Vergi, SGK gibi resmi yükümlülüklerden doğan riskler ile şirket/teşebbüs/varlığın ekonomik yapısına ilişkin sorunlar ilk etapta kolaylıkla tespit edilebilir ve yönetilebilir. Benzer şekilde, halka açık bir şirketin Sermaye Piyasası Kanunu açısından riskleri önceden tahmin edilebilir. Ancak Rekabet Hukuku ihlallerinin sadece belli bir sektörde değil (limon/yumurta üretim ve satışı, işgücü, çevrimiçi platform, otomotiv, lojistik, ikinci el kitap vb.) çok farklı sektörlerde ortaya çıkabilmesi ihtimali nedeniyle alıcının ve/veya satıcının hesap edemeyeceği risklerle karşılaşılabilir.

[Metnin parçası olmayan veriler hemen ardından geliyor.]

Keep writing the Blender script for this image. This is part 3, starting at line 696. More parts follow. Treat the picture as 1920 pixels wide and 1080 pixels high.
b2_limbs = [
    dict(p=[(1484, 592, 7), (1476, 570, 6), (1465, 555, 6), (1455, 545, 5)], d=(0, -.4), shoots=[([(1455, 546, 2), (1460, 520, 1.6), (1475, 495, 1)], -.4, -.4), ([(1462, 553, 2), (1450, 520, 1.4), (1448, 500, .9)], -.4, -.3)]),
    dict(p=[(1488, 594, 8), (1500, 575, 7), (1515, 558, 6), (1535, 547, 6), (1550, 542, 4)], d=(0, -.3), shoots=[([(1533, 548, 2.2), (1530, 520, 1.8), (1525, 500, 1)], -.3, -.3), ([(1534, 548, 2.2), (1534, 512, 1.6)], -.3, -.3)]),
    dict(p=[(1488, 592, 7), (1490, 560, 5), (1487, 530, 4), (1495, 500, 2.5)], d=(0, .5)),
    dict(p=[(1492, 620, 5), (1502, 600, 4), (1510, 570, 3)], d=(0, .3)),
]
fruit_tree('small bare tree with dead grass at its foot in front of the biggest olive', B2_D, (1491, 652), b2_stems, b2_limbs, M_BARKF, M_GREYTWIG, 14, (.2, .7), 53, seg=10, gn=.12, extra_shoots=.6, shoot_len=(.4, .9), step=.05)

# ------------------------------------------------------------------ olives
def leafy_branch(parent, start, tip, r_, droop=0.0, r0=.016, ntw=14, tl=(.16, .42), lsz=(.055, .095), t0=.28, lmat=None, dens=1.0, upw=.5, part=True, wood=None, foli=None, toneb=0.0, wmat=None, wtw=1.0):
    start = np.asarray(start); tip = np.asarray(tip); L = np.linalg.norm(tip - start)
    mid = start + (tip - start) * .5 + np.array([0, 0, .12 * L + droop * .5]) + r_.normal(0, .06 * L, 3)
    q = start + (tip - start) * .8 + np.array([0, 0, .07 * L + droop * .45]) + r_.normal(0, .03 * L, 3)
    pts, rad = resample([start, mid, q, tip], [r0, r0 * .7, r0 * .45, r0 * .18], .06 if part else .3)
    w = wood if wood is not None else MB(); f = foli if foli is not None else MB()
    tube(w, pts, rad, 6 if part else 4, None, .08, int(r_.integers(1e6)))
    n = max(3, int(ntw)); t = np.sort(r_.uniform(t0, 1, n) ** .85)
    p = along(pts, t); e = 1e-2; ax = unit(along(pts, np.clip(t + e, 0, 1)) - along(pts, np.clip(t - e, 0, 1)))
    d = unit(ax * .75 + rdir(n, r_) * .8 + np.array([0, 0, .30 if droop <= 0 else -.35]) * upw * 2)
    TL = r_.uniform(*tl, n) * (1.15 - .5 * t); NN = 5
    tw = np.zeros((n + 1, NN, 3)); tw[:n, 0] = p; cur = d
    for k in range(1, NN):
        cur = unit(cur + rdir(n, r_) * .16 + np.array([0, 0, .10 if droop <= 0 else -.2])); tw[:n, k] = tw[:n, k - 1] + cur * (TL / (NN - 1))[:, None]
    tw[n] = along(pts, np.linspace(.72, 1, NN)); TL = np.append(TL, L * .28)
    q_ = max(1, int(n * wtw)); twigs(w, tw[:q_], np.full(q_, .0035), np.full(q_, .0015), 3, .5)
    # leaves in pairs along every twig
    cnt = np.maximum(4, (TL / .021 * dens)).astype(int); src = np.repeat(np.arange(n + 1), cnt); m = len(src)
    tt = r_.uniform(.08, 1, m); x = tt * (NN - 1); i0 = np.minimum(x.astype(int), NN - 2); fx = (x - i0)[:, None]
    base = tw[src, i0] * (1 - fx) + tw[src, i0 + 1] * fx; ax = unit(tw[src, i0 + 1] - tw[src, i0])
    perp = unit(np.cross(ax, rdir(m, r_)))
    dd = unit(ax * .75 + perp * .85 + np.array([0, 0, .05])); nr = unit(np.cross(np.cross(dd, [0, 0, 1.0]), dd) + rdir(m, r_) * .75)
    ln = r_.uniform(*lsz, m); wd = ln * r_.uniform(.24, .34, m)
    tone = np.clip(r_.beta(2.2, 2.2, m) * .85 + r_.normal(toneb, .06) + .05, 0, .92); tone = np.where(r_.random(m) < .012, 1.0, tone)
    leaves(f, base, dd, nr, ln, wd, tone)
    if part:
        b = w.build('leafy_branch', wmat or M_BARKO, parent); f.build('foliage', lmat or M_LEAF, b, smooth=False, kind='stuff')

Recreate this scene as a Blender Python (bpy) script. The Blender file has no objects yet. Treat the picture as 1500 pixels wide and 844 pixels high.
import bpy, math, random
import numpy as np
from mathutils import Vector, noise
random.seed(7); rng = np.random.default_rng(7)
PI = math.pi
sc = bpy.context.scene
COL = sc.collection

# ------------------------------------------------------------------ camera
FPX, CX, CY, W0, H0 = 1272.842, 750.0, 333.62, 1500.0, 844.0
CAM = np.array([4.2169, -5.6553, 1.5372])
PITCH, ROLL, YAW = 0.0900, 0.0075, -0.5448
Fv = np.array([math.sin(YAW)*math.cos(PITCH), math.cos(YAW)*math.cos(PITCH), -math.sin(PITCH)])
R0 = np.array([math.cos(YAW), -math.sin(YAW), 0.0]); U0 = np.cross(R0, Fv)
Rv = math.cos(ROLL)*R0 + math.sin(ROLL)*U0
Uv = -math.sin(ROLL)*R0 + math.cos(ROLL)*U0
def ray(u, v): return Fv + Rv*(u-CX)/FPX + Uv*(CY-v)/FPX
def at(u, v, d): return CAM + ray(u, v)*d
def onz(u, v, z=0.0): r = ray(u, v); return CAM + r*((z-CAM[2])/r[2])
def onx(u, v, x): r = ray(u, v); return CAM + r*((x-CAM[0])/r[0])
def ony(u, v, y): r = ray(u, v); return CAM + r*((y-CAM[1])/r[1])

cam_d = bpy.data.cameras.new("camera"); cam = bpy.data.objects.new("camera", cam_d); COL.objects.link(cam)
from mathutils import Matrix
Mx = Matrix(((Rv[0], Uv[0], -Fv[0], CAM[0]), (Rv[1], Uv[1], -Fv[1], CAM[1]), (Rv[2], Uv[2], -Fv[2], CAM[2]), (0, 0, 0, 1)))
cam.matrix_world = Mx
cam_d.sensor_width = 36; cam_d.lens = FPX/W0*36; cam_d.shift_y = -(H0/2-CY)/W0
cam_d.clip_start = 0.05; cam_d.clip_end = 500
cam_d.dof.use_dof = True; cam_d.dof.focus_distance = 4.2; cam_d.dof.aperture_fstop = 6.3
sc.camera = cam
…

Bu nedenle, birleşen veya devralan açısından, öngörülemeyen bir risk devralınmış olabilir. Hukukumuzda “Ekonomik Devamlılık” ilkesi gereğince bir teşebbüs devralma işlemi öncesinde gerçekleştirilen rekabet ihlallerinden sorumlu tutulabilir. (bkz. Bahar Ersoy Zengin, Rekabet Dergisi 2020/2, Rekabet Hukuku İhlallerinde Cezaların Şahsiliği İlkesine Bir İstisna: Ekonomik Devamlılık Prensibi)
Diğer bir deyişle, pandoranın kutusundan kallavi bir ceza çıkabilir.
Dolayısıyla, birleşme/devralmalarda rekabet ihlali riskinin de dikkate alınması gerekmektedir. Bununla beraber, birleşme/devralmanın kapanışı (karşılıklı edimlerin ifa edilmesi) için yakın bir tarih belirlenmişse, rekabet ihlali incelemesi yapmak için hızlı hareket edilmeli ve süreç aktif bir biçimde takip edilmelidir.
Pandoranın kutusu açılmadan neler yapılabilir?
Birleşme, devralma veya varlık devri için farklı yöntemler benimsenmesi gerekmekle beraber, kabaca 2 aşamada probleme yaklaşılabilir.
İlk olarak hangi risklerin ortaya çıkabileceğine yönelik çalışma yapılmalıdır. Rakiplerle ve önemli tedarikçilerle nasıl bir ilişki bulunduğu (örneğin satış personelinin rakiplerle düzenli toplantı yapıp yapmadığı, oda/meslek örgütlerine aktif katılım sağlanıp sağlanmadığı vb.) incelenmiş olmalıdır. Benzer şekilde yapılan stratejik işbirlikleri ile dikey ilişki içinde bulunulan yeniden satıcılarla ve tedarikçilerle yapılan sözleşmeler temin edilerek rekabet ihlali olabilecek hususlar (münhasırlık, tek satıcılık, internet yasakları vb.) gözden geçirilmelidir.
İkinci aşamada, tespit edilen hususların ne gibi bir sorumluluk doğuracağı hesaplanmalıdır. Örneğin geçmişte bildirilmeyen bir devralma yapılmış mı? Yapıldıysa Kabahatler Kanundaki ceza zamanaşımı geçmiş mi? Bir kartel anlaşmasına rastlandıysa, Rekabet Kanunda düzenlenmiş olan “pişmanlık” müessesesi çerçevesinde başvuruda bulunulabilir mi, şeklinde bir değerlendirme yapılması mümkündür.
Yukarıda kısaca özetlenen ikili bir inceleme sonrasında rekabet hukuku kaynaklı bir riskin ortaya çıkması halinde ihlalin sona erdirilerek pişmanlık başvurusu yapılması, cezanın vukuu durumunda cezanın ne şekilde paylaşılacağı, kimin sorumlu olduğu şeklinde birleşeme/devralma anlaşma metninin gerekirse tadili alıcı ve satıcı için en hayırlı sonucu verecektir. Konuyu toplamak gerekirse, Rekabet Hukuku ihmal edilmemesi gereken bir alan olup, birleşme/devralmalarda mutlaka dikkate alınmalıdır.